**WRITTEN INSTRUCTION**.
Each line containing the word "scene" should be found and copied.

**GIVEN INFORMATION**.
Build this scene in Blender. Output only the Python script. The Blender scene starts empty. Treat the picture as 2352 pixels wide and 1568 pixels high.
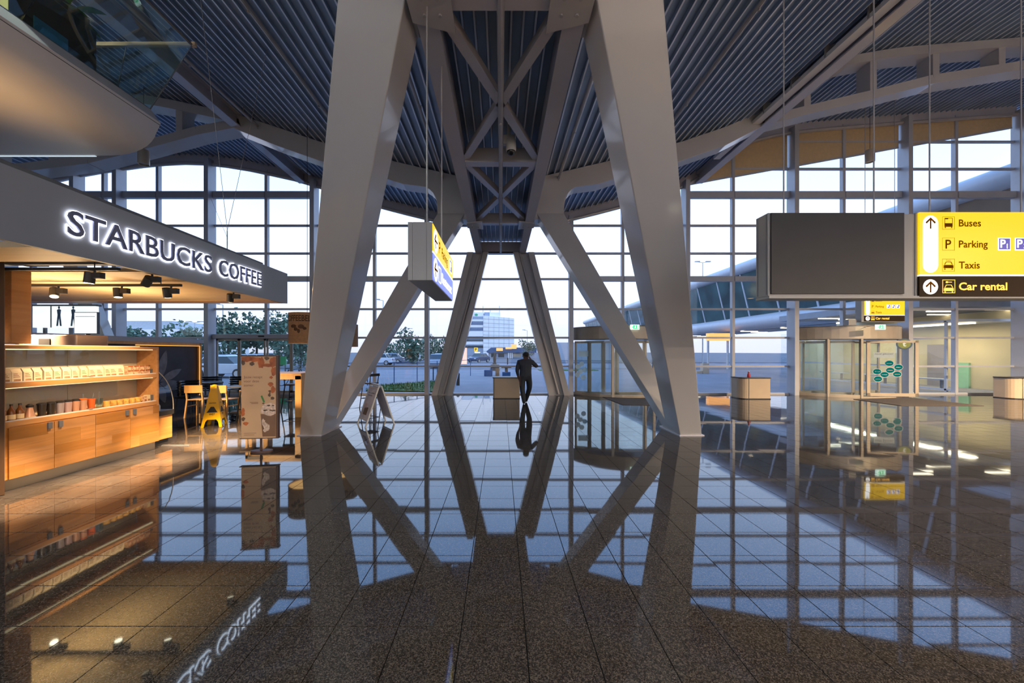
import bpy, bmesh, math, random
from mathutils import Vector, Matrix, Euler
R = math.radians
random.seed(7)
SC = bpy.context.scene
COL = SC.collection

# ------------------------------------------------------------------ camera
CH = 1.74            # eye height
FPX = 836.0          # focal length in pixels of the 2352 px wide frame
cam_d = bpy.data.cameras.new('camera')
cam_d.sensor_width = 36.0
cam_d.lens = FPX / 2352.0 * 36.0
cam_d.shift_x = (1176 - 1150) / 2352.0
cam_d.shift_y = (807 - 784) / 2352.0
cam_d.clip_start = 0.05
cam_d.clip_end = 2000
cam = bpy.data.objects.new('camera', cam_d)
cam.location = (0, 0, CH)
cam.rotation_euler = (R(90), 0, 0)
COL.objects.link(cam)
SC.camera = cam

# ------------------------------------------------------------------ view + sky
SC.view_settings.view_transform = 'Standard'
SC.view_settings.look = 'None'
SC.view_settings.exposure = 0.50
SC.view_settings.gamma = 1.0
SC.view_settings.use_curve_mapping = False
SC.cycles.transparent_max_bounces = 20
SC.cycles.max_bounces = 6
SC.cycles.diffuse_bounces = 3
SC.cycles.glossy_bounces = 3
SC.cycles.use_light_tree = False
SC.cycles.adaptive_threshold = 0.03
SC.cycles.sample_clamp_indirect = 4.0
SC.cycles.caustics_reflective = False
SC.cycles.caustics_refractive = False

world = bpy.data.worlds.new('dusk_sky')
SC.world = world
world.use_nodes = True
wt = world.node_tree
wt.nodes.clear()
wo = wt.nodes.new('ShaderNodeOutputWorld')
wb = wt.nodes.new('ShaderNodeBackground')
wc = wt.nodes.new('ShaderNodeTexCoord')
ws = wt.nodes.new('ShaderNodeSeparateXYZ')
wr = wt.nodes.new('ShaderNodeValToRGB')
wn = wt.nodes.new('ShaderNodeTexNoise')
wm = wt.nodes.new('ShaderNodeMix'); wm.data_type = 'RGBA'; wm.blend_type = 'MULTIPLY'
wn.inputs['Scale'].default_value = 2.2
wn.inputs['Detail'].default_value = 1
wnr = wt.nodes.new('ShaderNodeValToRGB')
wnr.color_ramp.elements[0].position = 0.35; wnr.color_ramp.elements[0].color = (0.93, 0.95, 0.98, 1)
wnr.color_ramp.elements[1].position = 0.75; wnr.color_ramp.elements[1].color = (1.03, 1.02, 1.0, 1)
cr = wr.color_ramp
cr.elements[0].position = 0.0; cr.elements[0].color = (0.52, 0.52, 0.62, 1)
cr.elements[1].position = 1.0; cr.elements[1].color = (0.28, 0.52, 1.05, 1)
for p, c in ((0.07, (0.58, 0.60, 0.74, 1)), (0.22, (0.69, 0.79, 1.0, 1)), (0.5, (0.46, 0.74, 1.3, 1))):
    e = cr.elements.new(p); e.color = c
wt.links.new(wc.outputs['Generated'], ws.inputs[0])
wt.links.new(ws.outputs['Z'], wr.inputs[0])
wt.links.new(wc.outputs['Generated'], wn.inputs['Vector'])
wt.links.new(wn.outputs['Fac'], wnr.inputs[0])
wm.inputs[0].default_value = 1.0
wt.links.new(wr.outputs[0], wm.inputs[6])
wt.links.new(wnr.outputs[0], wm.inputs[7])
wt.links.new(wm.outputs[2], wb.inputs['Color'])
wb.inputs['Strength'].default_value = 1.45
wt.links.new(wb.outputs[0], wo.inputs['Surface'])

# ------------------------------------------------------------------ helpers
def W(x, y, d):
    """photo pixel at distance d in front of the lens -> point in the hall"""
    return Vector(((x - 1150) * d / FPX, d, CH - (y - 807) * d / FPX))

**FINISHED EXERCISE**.
Build this scene in Blender. Output only the Python script. The Blender scene starts empty. Treat the picture as 2352 pixels wide and 1568 pixels high.
SC = bpy.context.scene